───── Information shown

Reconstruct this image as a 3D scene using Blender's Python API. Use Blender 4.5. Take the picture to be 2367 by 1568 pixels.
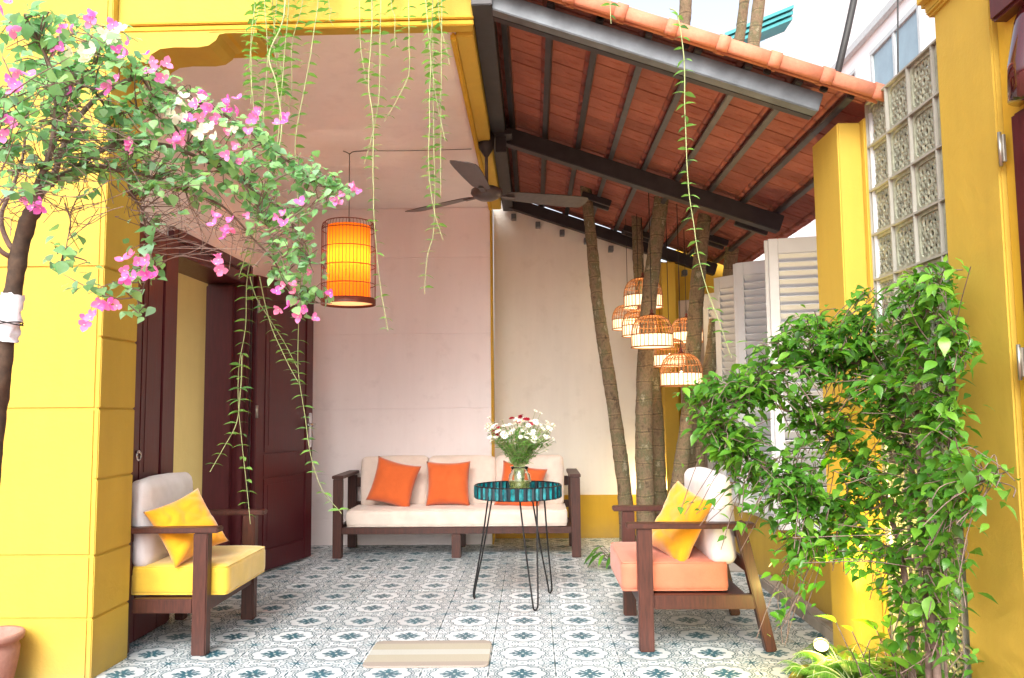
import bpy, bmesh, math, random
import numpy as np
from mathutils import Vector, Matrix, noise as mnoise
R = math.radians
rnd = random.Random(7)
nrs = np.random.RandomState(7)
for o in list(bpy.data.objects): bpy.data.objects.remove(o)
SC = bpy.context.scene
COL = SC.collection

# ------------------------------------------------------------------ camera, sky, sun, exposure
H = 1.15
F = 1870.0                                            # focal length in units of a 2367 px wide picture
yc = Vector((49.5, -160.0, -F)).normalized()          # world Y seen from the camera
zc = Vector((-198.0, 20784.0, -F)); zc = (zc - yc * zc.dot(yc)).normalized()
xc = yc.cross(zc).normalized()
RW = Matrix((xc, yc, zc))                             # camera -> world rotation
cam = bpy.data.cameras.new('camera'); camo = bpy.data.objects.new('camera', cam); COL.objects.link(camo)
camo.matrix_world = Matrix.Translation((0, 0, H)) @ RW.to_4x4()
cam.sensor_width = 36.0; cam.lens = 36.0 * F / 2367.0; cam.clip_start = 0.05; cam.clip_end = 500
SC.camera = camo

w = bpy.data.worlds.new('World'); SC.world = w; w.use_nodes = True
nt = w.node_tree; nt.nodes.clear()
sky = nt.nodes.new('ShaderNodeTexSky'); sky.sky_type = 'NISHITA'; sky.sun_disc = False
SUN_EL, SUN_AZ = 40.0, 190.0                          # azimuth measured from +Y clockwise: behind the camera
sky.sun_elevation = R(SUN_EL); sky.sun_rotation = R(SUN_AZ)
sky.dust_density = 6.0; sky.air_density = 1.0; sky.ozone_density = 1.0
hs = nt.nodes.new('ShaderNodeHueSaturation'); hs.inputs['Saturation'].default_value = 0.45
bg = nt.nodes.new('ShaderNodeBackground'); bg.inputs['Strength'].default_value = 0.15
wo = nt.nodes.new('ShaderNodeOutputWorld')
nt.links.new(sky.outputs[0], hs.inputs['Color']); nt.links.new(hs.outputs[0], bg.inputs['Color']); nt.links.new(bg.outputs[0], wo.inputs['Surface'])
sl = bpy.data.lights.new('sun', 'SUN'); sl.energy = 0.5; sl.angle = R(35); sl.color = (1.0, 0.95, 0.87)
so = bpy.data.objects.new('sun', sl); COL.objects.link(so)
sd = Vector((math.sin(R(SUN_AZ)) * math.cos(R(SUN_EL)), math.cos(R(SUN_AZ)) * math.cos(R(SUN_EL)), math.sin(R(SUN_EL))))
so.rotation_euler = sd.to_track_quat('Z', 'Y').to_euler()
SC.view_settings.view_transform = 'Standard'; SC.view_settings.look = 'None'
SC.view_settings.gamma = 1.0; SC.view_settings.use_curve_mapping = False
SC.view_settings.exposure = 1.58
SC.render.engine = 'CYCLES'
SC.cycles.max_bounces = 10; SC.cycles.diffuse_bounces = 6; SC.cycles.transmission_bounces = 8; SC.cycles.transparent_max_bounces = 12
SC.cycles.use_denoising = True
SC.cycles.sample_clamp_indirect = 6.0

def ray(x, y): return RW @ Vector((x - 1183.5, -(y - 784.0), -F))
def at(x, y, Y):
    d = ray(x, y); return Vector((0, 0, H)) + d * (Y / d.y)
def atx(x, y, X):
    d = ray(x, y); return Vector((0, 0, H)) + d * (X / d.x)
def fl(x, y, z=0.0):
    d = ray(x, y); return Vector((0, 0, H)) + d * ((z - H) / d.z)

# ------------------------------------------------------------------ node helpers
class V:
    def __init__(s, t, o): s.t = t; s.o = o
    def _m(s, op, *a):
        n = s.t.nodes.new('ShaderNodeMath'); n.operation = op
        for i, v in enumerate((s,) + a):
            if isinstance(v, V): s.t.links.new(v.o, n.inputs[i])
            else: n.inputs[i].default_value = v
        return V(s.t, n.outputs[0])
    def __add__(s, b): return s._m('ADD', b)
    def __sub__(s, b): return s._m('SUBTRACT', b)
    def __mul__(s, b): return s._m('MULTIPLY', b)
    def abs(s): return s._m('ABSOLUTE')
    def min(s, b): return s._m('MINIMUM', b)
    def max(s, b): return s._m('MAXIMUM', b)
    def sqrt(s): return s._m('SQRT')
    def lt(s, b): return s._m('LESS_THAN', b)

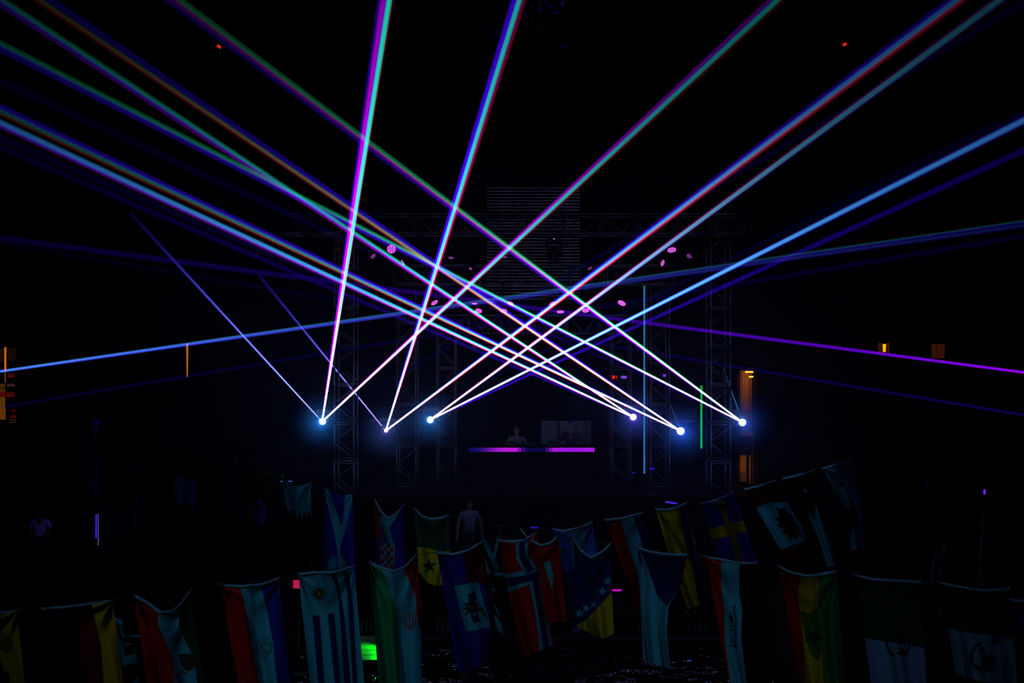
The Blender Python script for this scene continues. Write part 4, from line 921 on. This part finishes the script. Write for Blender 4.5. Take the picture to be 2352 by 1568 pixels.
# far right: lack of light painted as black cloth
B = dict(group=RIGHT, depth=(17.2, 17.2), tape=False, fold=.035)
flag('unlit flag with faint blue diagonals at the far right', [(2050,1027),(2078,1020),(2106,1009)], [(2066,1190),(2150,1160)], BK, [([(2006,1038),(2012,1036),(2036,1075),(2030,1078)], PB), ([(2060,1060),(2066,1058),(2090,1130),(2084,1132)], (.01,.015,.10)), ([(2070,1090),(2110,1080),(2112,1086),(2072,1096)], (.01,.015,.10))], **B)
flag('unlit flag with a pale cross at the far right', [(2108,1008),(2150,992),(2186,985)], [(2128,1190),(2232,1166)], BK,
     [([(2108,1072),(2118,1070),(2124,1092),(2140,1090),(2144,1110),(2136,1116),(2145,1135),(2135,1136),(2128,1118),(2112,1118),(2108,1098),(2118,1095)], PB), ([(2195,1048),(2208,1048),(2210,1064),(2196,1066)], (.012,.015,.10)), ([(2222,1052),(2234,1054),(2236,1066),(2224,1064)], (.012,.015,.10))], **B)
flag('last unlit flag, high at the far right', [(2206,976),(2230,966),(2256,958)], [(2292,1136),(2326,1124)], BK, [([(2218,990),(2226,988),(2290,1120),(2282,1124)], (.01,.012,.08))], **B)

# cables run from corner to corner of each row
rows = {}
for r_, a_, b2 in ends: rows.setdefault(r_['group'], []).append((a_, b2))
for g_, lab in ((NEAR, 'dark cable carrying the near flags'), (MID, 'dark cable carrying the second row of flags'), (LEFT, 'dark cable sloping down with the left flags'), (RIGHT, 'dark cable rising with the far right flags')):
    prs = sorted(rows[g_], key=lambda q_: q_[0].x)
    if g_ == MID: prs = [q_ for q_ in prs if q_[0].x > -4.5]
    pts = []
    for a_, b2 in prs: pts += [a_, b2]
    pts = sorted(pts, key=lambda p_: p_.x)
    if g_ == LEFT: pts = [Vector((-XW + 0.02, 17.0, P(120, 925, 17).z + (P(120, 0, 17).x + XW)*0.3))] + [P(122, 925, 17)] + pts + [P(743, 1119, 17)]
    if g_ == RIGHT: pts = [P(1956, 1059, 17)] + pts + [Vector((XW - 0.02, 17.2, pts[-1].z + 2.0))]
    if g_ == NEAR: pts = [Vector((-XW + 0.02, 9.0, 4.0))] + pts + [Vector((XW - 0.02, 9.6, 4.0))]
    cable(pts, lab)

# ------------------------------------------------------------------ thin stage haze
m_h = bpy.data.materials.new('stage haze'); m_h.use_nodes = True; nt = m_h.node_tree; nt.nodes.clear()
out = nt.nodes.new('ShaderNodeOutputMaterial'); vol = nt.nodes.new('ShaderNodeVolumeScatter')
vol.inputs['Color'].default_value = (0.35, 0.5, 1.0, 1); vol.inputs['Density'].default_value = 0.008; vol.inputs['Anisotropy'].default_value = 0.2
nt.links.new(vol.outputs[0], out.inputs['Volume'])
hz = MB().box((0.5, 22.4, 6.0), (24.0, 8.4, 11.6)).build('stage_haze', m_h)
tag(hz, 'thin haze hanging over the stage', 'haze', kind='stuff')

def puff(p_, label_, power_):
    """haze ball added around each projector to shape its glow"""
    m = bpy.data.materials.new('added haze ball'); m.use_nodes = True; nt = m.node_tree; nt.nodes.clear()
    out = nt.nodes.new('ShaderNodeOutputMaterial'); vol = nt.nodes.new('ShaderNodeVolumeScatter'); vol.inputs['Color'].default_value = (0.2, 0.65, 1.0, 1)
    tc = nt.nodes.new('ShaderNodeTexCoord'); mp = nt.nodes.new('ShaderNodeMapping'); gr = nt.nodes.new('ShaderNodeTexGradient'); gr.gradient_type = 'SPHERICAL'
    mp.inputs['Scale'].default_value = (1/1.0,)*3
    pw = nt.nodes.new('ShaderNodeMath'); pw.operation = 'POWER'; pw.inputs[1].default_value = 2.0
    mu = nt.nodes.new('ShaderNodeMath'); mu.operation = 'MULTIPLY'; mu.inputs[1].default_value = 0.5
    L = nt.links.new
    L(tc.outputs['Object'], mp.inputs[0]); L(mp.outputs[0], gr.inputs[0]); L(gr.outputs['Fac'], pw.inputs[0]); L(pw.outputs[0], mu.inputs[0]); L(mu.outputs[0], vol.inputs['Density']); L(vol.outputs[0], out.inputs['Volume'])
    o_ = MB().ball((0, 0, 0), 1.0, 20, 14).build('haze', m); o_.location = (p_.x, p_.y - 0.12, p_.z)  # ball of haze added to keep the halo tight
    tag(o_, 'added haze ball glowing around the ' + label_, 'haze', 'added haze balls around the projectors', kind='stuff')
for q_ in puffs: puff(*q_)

──────────

Aim of the exercise – Reproduce the material above exactly, first line through the line that contains "SC.camera = camo", minus the pictures.

Completed task –
Reconstruct this image as a 3D scene using Blender's Python API. Use Blender 4.5. Take the picture to be 2367 by 1568 pixels.
import bpy, bmesh, math, random
import numpy as np
from mathutils import Vector, Matrix, noise as mnoise
R = math.radians
rnd = random.Random(7)
nrs = np.random.RandomState(7)
for o in list(bpy.data.objects): bpy.data.objects.remove(o)
SC = bpy.context.scene
COL = SC.collection

# ------------------------------------------------------------------ camera, sky, sun, exposure
H = 1.15
F = 1870.0                                            # focal length in units of a 2367 px wide picture
yc = Vector((49.5, -160.0, -F)).normalized()          # world Y seen from the camera
zc = Vector((-198.0, 20784.0, -F)); zc = (zc - yc * zc.dot(yc)).normalized()
xc = yc.cross(zc).normalized()
RW = Matrix((xc, yc, zc))                             # camera -> world rotation
cam = bpy.data.cameras.new('camera'); camo = bpy.data.objects.new('camera', cam); COL.objects.link(camo)
camo.matrix_world = Matrix.Translation((0, 0, H)) @ RW.to_4x4()
cam.sensor_width = 36.0; cam.lens = 36.0 * F / 2367.0; cam.clip_start = 0.05; cam.clip_end = 500
SC.camera = camo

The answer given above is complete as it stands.